Blurring the line between truth and fiction

By Malwina Gudowska

The best word for Todd Solondz’s Storytelling is intense-a movie made to shock. This shock value is so grotesquely obvious in the first segment, “Fiction,” that you’ll walk away shaking your head, wondering why certain artists feel the need to automatically associate artistic value with sexuality.

"Fiction" is about Vi (Selma Blair), a college student in a creative writing class with her boyfriend, Marcus (Leo Fitzpatrick), who has cerebral palsy. As the movie progresses, they break up and Vi has a one night stand with their professor Scott (Robert Wisdom). Scott represents the darker side that Vi wants to experience, with fantasies of rough sex and rape. Marcus, on the other hand, represents the safer, politically-correct side of Vi’s life because of his disability.

All three characters represent the struggling writer, each sharing parallels their live and their stories. As they begin to write, the line separating reality and fiction blurs.

The second segment, "Non-Fiction," is just as intense but has a much better storyline and features a great performance by John Goodman as Mr. Livingston. "Non-Fiction" follows the story of an aspiring documentary filmmaker (Paul Giamatti) whose subject becomes Scooby Livingston (Mark Webber), a pot smoking, uninspired suburban high school kid.

The story is filled with dark humour and satire, and Solondz does a wonderful job mocking the American suburban family. The Livingstons are often seen at the dinner table discussing Scooby’s non-existent college plans, ending most often with Mr. Livingston telling someone to get out.

The youngest son, Mikey (Jonathan Osser), has many conversations with the El Salvadorian maid, Consuelo (Lupe Ontiveros), who is exploited, poor and often taken advantage of by not only the family but this young boy.
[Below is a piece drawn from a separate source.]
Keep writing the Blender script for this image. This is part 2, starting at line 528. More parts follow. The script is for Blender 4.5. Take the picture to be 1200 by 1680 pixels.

Solondz makes us laugh at the audacity of these characters, but we later realize this is something we shouldn’t be laughing at. Storytelling does not evade any possible taboo subject. It deals with issues of racism, rape, homosexuality and physical disability, seemingly at random. At first, this movie appears a horrible excuse for art but, examined further, deals with issues that, no matter how random, are real–Families like the Livingstons do exist in suburban America. These issues are unthinkable, unspoken of and Storytelling forces us to react to them. For that, Solondz deserves credit. Storytelling received an R rating for its explicit scenes, so keep in mind it’s not a light Sunday matinee.